Как мне кажется, богатый опыт работы над барочной музыкой отразился и здесь, в репертуаре от барокко достаточно удаленном. Особенно яркое впечатление оставило знаменитое адажио, третья часть симфонии. Тут можно усмотреть некий парадокс: вроде бы короткое дыхание во фразировке отнюдь не разрушает мелодическую линию, но, напротив, организует ее, как это бывает, скажем, у Моцарта. В этом смысле он, конечно, явный оппонент традиционным прочтениям симфонии, например, такого выдающегося ее исполнителя, как Юджин Орманди. Нельзя не упомянуть и ту характерную для выступ­лений Курентзиса особенность, когда почти все оркестранты играют стоя, что не только усиливает акустические качества инструментов, но и создает общую обстановку приподнятости, даже экстатичности в cамой атмосфере музицирования. Дирижер словно вовлекает всех участников в некое «шаманское» действо, причем его экстаз удивительным образом не препятствует тщательно продуманной интерпретации.

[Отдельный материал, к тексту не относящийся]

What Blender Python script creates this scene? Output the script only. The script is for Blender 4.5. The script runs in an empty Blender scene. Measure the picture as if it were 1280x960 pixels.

Редкое сочетание изысканной утонченности и теплоты проявилось и в исполненном на бис «Вокализе» Рахманинова, где солировала Надежда Павлова, которой чрезвычайно деликатно аккомпанировал оркестр. Но, разумеется, это был совсем не обычный Вокализ, трепетно-нежный, совсем не «оперный», распетый почти без вибрато, словно одна из баховских арий. Весьма характерно, что некто, выложивший эту запись на YouTube, назвал это исполнение «позором». Видимо, этот слушатель чувствует себя комфортно лишь внутри определенных канонов. Но искусство, как известно, живо лишь в движении, и эту динамику ему сообщают такие люди, как Курентзис, действительно причудливо смешивающий старое и новое, серьезное и ироническое, возвышенное и комическое. И хочется верить, что, как в старой сказке Андерсена, где «позолота вся сотрется, свиная кожа остается…», так произойдет и с нашим героем: причуды отойдут в прошлое, а останутся лишь те прозрения будущего, на которые он, несомненно, способен.